Friday 29 October 2010

Sometimes you have to look long and draw fast!

Volissos Fishing Boat (Pastel 19.5" x 25.5")
I don't know if you've ever had a go at drawing boats but their 'architecture' and the way perspective works is a bit different to buildings!

I was reminded of this while accompanying Sarah Wimperis and her husband around the Royal Society of Marine Artists exhibition (see my REVIEW: Royal Society of Marine Artists - 65th Annual Exhibition 2010)

Listening to "Big Dave" tell me about which boats had NOT been drawn or painted by people who understood boats convinced me that we shouldn't try to "hack it" when drawing boats.  Just like wildlife or flowers we should always take some time out to work out how they are put together and what makes them work.

It seemed to me that careful observation is probably the key.

I was then reminded of an experience I had in Chios, a Greek island in the northern Aegean Sea, back in 1995.  I was staying in Volissos and we were drawing fishing boats down in Limnos harbour.  Or rather I was trying to draw fishing boats.  I was having one of those experiences where you gradually begin to understand this is a LOT more difficult than it looks and that I had attempted a subject I didn't understand - and I was making a complete pig's ear out of it.

Before lunch I decided I needed to do something to make sure that it hadn't been a completely wasted morning - and to see whether I'd learned anything. 

I took a complete sheet of what was known in those days as Rembrandt Pastel Card and drew just one boat "up close and personal" in pastels. 

The trick was I didn't think too much about what I was looking at but rather tried to observe closely and use what I'd learned in terms of the big shapes and proportions and basic structure of a boat.  I got it very nearly right (it bulges a wee bit too much on the right hand side!) and I think drawing on a big sheet also helped.

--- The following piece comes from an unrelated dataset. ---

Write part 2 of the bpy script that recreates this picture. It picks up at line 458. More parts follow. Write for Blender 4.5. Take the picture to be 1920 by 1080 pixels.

The drawing at the top was actually completed in 20 minutes - at the end of which I seemed to have produced a boat which was not immediately about to fall over and sink! :)  Honour was redeemed.  It would appear that the whole morning had not been a lost cause and that maybe I had learned something.

5 comments:

bridget Hunter said...

I agree so much - boats are so incredibly difficult - and any mistake is so obvious. Congratulains on this lively drawing which is very 'boatish'!

vivien said...

Yes, their forms are really quite complex and need a lot of observation - especially if you know very little about boats like me :>)

Nice lively drawing I agree

Sarah said...

Great drawing, I shall show mr boatman! I suppose it all goes to illustrate how important looking properly and not assuming really is. Sometimes it takes an unfamiliar subject to remind us of that!

Jeanette Jobson said...

Boats do seem like these simple shapes but when drawing them they become a lot more complex.

Spending the time to really observe pays off in spades.

Laura Frankstone said...

Love the oomph in this one! Your palette is stunning and your marks are bold. Moira Huntly has a very good little book out on drawing and painting boats, by the way.